This piece originally appeared on the GreatAmerica Office Equipment Blog forum. Click here to read other topics of interest to our industry.
Office technology providers rely on partners to help meet customer needs. Many are venturing into new product and service offerings like IT, voice-over IP, and even physical security, creating the need to seek outside expertise.
Anytime your business seeks out an external partner to help them reach their objectives, it’s important to closely evaluate what they bring to the table and how they impact the relationship with your customers. You are placing at least part of the customer experience in someone else’s hands when bringing in another organization to provide a service. As you initiate conversations with them you should determine how they will help or hurt your reputation, if they offer a similar value to price as you, and if they have demonstrated skill at handling customers’ issues when they arise. Your product supplier, third-party servicer, manufacturer representative, or leasing partner that interacts with your customers: they all can have an impact on your overall success.
In my 13 years in the office technology financing space, I’ve had the opportunity to interact with hundreds of technology providers. I hear about it when they are wowed by financing providers serving our space, and I hear about it when they’ve been disappointed. Taking part in these conversations has taught me a lot about what technology providers value most in a financing company. I’ve found that nearly every success and every failure boils down to one of five key areas. Let’s dig in.
Ease of Doing Business
Put simply, things have to work – both for you, and for the end customer – to maintain a mutually beneficial relationship. In fact, in our last dealer survey we asked what attributes came to mind when they think of the ‘best financing provider.’ The number one response was ‘being easy to work with.’ ‘Quickest responder to my calls/emails’ and ‘I consider them an extension of my business team,’ ranked closely behind. All three responses impact ease of doing business.
At a high level, being easy to work with means there are tools and resources available that make it easy to transact business. Think quick turn-times, transparent communication around expectations, proactive problem resolution, and a dedicated person/team you can turn to for a solution when you need them.
If you or your customers have to rely on cumbersome processes or clunky technology (or worse yet, no technology at all) in order to transact business, stress and friction are the result. In my own experience, this is where some finance companies fall short. End-users need easy access to account information, easy-to-follow contract terms, options for invoice customizations, and access to team members to resolve questions or concerns.
Ask yourself; do both you, and your customer, find it easy to interact and conduct business with your financing provider? Ask your customers that question and they’ll tell you what you need to hear.
Customer Service
Part of being easy to work with means good customer service. This applies to both end-customers and you as the provider. This is particularly important when things get messy – as they inevitably will from time to time.
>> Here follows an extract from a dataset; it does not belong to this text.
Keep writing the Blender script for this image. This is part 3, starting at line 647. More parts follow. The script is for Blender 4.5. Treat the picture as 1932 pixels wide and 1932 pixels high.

Whether there is a billing mistake, a frustrated customer, or a question that needs an immediate answer, you want to be able to connect, be heard and have your issue(s) resolved in a timely fashion – all while feeling like you (and your customer) are the primary concern. Leaving that experience with a feeling of satisfaction more often than not will either solidify your choice of providers or have you searching for an alternative.
Price and Value
If basic services are being provided, your offering can become commoditized and the expectation for value is limited. However, value becomes the focus once you graduate to programs that enhance your holistic business strategy through things like efficiency gains and customer retention. A higher price should correlate with higher value, period.
While a lower price may seem like the obvious choice, I challenge you to ask questions that help you understand what additional value a third party can provide over other lower-priced options. Ask what they offer that others do not. Does your provider take work off your plate or add more to it? Can you rely on them for something unique? How do they evolve with you as your business changes? By asking these questions, you may find that a higher price actually saves your organization time and money through capabilities that make your business better.
If your conversations with your financing sources are limited to rate, you are likely limiting the potential of your business. Long-term, strategic conversations around evolving your business and the value-add programs, tools, and resources that come with a premium finance provider can and should be the wind in your sails.
Personal Relationships
When you have people that are personally invested in your business relationship, they become an extension of your team. These relationships are most effective when they extend beyond the account manager, into other functions, like credit, documentation, and even leadership. When you have a team of individuals that you know and work with on a regular basis, their success becomes your success and vice versa.
In our industry, it’s common for relationships to have been in place for ten years or more. A long, strong relationship with your financing provider builds credibility and trust, making it easier for you as the provider to feel good about putting your valuable customers in their hands.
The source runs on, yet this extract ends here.